Posted by Kathy Torrence on Aug 4, 2008 in Family Stuff |

After traveling this weekend to Valley Forge, I’m getting ready to pack up again and head back to Alaska next Sunday morning for my ‘real’ job.  I’ve now been working at my new job for just over 6 months and am posting for a minute to reflect on my progress.

I haven’t posted much about work lately, but it’s been interesting – and very busy.  I had to work a bit this weekend just to prepare for next week’s meetings.

I love that I work only three days a week, but it turns out that I’m actually doing five days a week’s worth of work (sometimes even more) in those three days.  I don’t get much ‘down time’ at work – I rarely take lunches or have time to chat with my co-workers.  At least that’s how it’s been lately.

When I mentioned this to Mike last week, he basically told me that I bring it all on myself because I’m such a control freak.  It seems that the more work that I do, the more work that I get.  And if someone else is doing the work…it makes me crazy because I guess I really am a control freak (is that a bad thing?).

I just feel that I’ve put so much of myself into this project that I would hate to see it fail or receive bad press.  I’m dedicated to seeing it through and I want it to be a success.  I need to remember that the entire project is NOT riding on MY shoulders…but I’ve certainly had a heavy hand in it and take a lot of personal responsibility for the outcome.

I must admit I’ve been enjoying these busy days – especially being so involved in something so large and critical.  I actually like what I’m doing right now (and the extra money doesn’t hurt either).

Fortunately for me, I’ve also received some great feedback from my project leaders which helps to keep me going…imagine that?  After all that time staying at home with my children and so many years away from the industry, I’ve managed to become a valuable part of a real project again – a project involving more than just changing diapers and doing laundry.

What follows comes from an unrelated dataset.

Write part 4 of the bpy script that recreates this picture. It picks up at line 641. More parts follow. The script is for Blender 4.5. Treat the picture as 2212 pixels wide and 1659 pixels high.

I hope that this can inspire other moms who have left their careers temporarily and are looking at going back to work – you CAN jump right back in at work again and get back up to speed in no time.  It takes a leap of faith though – I was SO intimidated by the idea of going back into the software industry – I hadn’t had to exercise that part of my brain for the 6 years that I was at home!

But as time goes on, I realize that I’ve had it in me all along – it had just been re-directed for a few years.  And I’m so glad that I had the chance to stay home with my family – I’ll never get those years back again and I’m appreciative that I was here to enjoy them.

Now I feel like I’m a working-mom on the days that I work and a stay-at-home mom on the days that I’m off – such a great compromise!  But no matter what, I’m always a MOM first – nothing is as important a job as that.

So what do I pack for Alaska in August, anyway?????